Ratama Saragih, Wali Kota DPD LSM LIRA Kota Tebing Tinggi sekaligus Ketua Dewan Pakar MIO Tebing Tinggi, menyesalkan terjadinya pelanggaran berulang ini. Ia menyebut bahwa Kota Tebing Tinggi memiliki sumber daya manusia yang mumpuni di bidang hukum pengadaan, namun ironisnya peristiwa serupa terus terjadi.
“Aturannya sudah sangat jelas, nilai maksimal pengadaan langsung untuk pekerjaan konstruksi adalah Rp400 juta. Ini bukan sekadar kesalahan teknis, ini pelanggaran konstitusi,” tegasnya.
Kepala Dinas PUPR Tebing Tinggi, Reza S.T., saat dikonfirmasi wartawan melalui pesan WhatsApp pada Jumat (30/5/2025), enggan memberikan komentar. Sementara itu, Sekretaris Dinas PUPR, Heri, memberikan pernyataan yang terkesan normatif.
“Baik Pak, ada kemungkinan kesalahan memilih metode pelaksanaan pada saat penginputan. Akan kami koreksi, Pak. Kalau di aplikasi SiRUP, jika ada kesalahan input atau perubahan anggaran, masih bisa diperbaiki. Sebelum tayang di LPSE akan diperiksa oleh PPK dan PBJ, Pak,” ujarnya.
Namun pernyataan ini justru menimbulkan pertanyaan. Pasalnya, kalimat “jika” ditemukan kesalahan dan akan dikoreksi menunjukkan bahwa proses kontrol internal oleh Pejabat Pembuat Komitmen (PPK) dan Pejabat Pengadaan Barang dan Jasa (PBJ) belum berjalan maksimal.
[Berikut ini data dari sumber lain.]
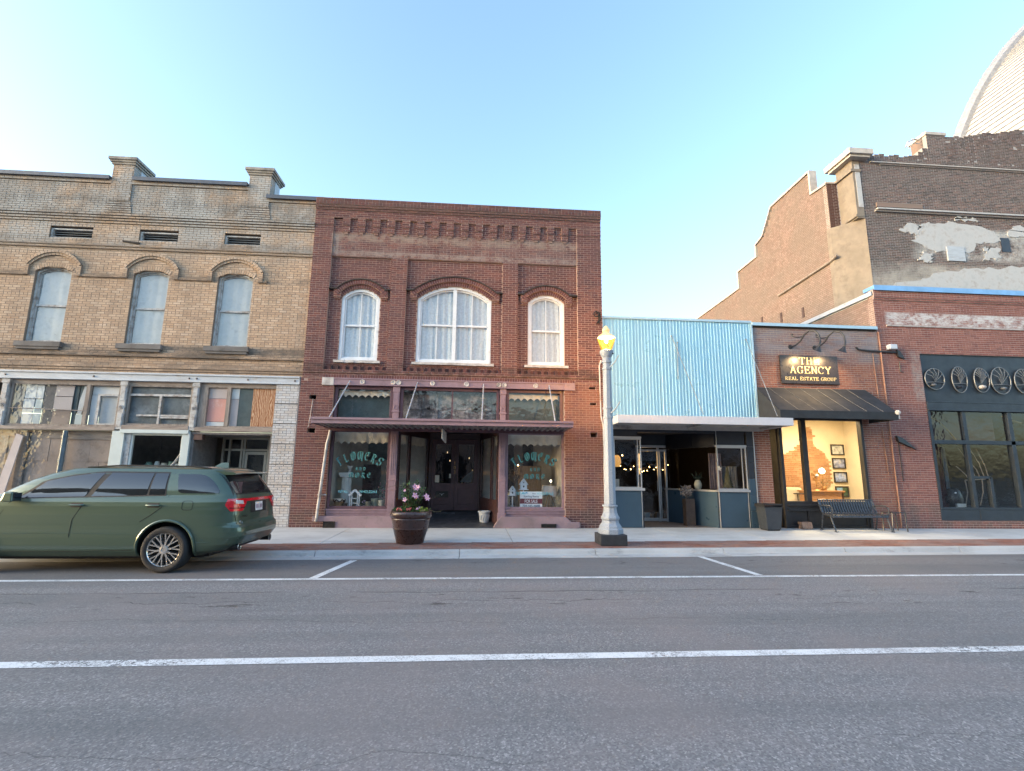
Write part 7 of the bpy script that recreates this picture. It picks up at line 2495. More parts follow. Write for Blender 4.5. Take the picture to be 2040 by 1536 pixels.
for x in (bx0, bx1):
    MB().tube([(x, -.20, .86), (x, -.27, .66), (x, -.36, .47), (x, -.55, .42), (x, -.78, .43)], .022, 8).tube([(x, -.27, .66), (x, -.45, .69), (x, -.68, .69), (x, -.78, .64), (x, -.80, .55), (x, -.76, .45)], .018, 8).build('end_frame', M_BENCH, bc, smooth=True)
    MB().tube([(x, -.70, .43), (x, -.73, .30), (x, -.80, .12), (x, -.86, -.01)], .02, 8).build('leg', M_BENCH, bc, smooth=True)
    MB().tube([(x, -.38, .46), (x, -.34, .30), (x, -.30, .12), (x, -.26, 0.0)], .02, 8).build('leg', M_BENCH, bc, smooth=True)
    MB().box(x - .03, x + .03, -.91, -.82, -.014, .004).box(x - .03, x + .03, -.31, -.22, -.005, .012).build('foot_plate', M_BENCH, bc)
sdt = thing('side_stand', 'low black metal stand at the right-hand end of the strap bench', 'stand', (12.12, -.6, 0))
MB().box(11.93, 12.38, -.82, -.42, .50, .53).build('top', M_BENCH, sdt, bevel=.006)
for xx, yy in ((11.96, -.79), (12.35, -.79), (11.96, -.45), (12.35, -.45)):
    MB().tube([(xx, yy, .5), (xx + (.03 if xx > 12.1 else -.02), yy, -.005)], .018, 6).build('leg', M_BENCH, sdt)

# ================================================================== IN THE FLOWER-SHOP WINDOWS
M_TEALP = pm('turquoise_sign_paint', (.055, .22, .23), .6, vary=.15, scale=12, emit=None)
M_TEALL = pm('light_turquoise_sign_paint', (.16, .50, .60), .6, vary=.08, scale=12)
M_SHADOWP = pm('dark_letter_outline', (.015, .02, .025), .7)
disp = [o for o in bpy.data.objects if o.parent == RB and o.name.startswith('display_window')]
disp.sort(key=lambda o: min(v.co.x for v in o.data.vertices))
for wi, (xc, wobj) in enumerate(((-3.205, disp[0]), (1.755, disp[1]))):
    y = 0.005
    # arched FLOWERS
    Rr, tot = .90, 1.18
    zc = (1.86 if wi == 0 else 1.905) - Rr
    n = 7
    w = .125
    gap = .42
    run = n * w + (n - 1) * w * gap

    def place(u, v, xc=xc, zc=zc, run=run, Rr=Rr):
        th = (u - run / 2) / run * tot / Rr
        return (xc + (Rr + v) * sin(th), zc + (Rr + v) * cos(th))
    for mt, dx, dz, yy, nm in ((M_SHADOWP, .010, -.012, y + .004, 'letter_shadow'), (M_TEALP, 0, 0, y, 'lettering')):
        mb = MB()
        pen_text(mb, 'FLOWERS', GOTH, w, .225, lambda u, v: tuple(a + b for a, b in zip(place(u, v), (dx, dz))), .040, 38, .011, gap, yy)
        k = .092
        pen_text(mb, 'AND', GOTH, k * .8, .085, lambda u, v: (xc + .03 + u - (3 * k * .8 + 2 * k * .8 * .5) / 2 + dx, (1.555 if wi == 0 else 1.58) + v + dz), .020, 38, .007, .5, yy)
        k = .118
        pen_text(mb, 'MORE', GOTH, k, .125, lambda u, v: (xc + .03 + u - (4 * k + 3 * k * .4) / 2 + dx, (1.36 if wi == 0 else 1.37) + v + dz), .028, 38, .009, .4, yy)
        o = mb.build(nm, mt, wobj)
    zt = .93 if wi == 0 else .915
    text_mesh('RETAIL', .102, xc - .41 if wi == 0 else xc - .37, zt, y, 'lettering', M_TEALL, wobj, sx=.86)
    text_mesh('WHOLESALE', .102, xc + .28 if wi == 0 else xc + .33, zt, y, 'lettering', M_TEALL, wobj, sx=.86)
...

Jejaring Ombudsman Sumatera Utara mendesak Wali Kota Tebing Tinggi agar lebih peka terhadap kondisi ini. Menurut mereka, persoalan seperti ini tidak bisa dianggap sepele karena menyangkut integritas pemerintahan dan keberhasilan dalam masa 100 hari kerja kepala daerah hasil pilihan rakyat.
“Jangan anggap enteng. Ini sudah berkali-kali terjadi, artinya ada pola yang tidak beres. Wali Kota harus bertindak tegas,” ujar salah satu aktivis Ombudsman Sumut.